A 15-Year Investment with Meagre Gains
The Property and the Purchase
- Project: Mantri Celestia, Nanakramguda, Hyderabad
- Type: 3BHK Apartment
- Size: 1,198 sq. ft.
- Purchase Year: 2010
- Possession Year: 2019
- Sale Year: 2024
The NRI couple began investing in the project in 2010, paying the builder in instalments over 9 years. The total outlay, including woodwork and repairs, amounted to ₹64.34 lakh (approx. $111,740 based on the then exchange rate of ₹45/USD).
The Returns and Realisation
Despite eventually selling the property for ₹90 lakh in 2024, post deductions (brokerage + capital gains tax), they received ₹84.9 lakh (~$109,090). Additionally, they earned ₹12 lakh in rent during five years of ownership, which netted to ₹7.2 lakh ($11,200) after taxes and maintenance.
Final Tally:
- Total Invested: $111,740
- Total Returns (Sale + Rent): ~$120,000
- Net Gain: ~$8,260 over 15 years
- Annualised Return: 0.5% in USD terms
Summary Table
Metric | Value |
---|---|
Property Type | 3BHK Apartment (Mantri Celestia) |
Investment Duration | 15 years |
Total Investment (USD) | $111,740 |
Net Sale Proceeds (USD) | $109,090 |
Net Rental Income (USD) | $11,200 |
Total Return (USD) | ~$120,290 |
Annualised Return | 0.5% |
Expert Insights: Opportunity Costs & Currency Depreciation
Suresh Sadagopan, Founder of Ladder7 Wealth Planners, emphasizes the importance of accounting for opportunity cost and rupee depreciation in real estate decisions:
“If the same money had been invested in an S&P 500 index fund, the value today would’ve been over $210,000,” noted the buyer, underlining the long-term underperformance of the property investment.
Sadagopan also stresses that real estate investments often ignore interest costs, staggered payments, and delays — all of which further compress returns. Moreover, currency depreciation (from ₹45/USD in 2010 to ₹85/USD in 2024) severely erodes real gains for NRIs upon repatriation.
Lessons for NRIs: Avoid FOMO and Be Realistic
The Reddit community and financial experts are unanimous in advising NRIs to proceed with caution:
- Avoid FOMO: Don’t rush into property purchases out of fear. Explore, compare, and understand local dynamics first.
- Try Renting First: One Redditor suggests renting for at least six months within the preferred locality to make an informed decision.
- Factor in All Costs: Maintenance, taxes, legal delays, brokerage fees, and currency movement significantly affect actual returns.
- Opportunity Cost Matters: Compare potential real estate gains with returns from global financial instruments like equity index funds.
FAQs
1. Why did the NRI couple get only 0.5% annualised return?
Due to delayed possession, currency depreciation, and various holding costs, their effective return after 15 years was marginal.
2. How did currency depreciation affect the investment?

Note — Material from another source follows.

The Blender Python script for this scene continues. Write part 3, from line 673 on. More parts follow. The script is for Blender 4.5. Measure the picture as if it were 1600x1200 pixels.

The rupee weakened from ₹45 to ₹85 per USD during the investment period, reducing real returns when converted back to dollars.
3. Would investing in mutual funds or equity be better for NRIs?
Yes, historically, global equity markets like the S&P 500 have offered higher and more consistent returns over similar periods.
4. What are the common mistakes NRIs make when buying property in India?
Rushing due to FOMO, underestimating holding costs, and failing to account for project delays or exchange rate risks.
5. Should NRIs completely avoid Indian real estate?
Not necessarily, but they should ensure the returns exceed expected currency depreciation (~4–5% annually) and be fully informed about risks and costs.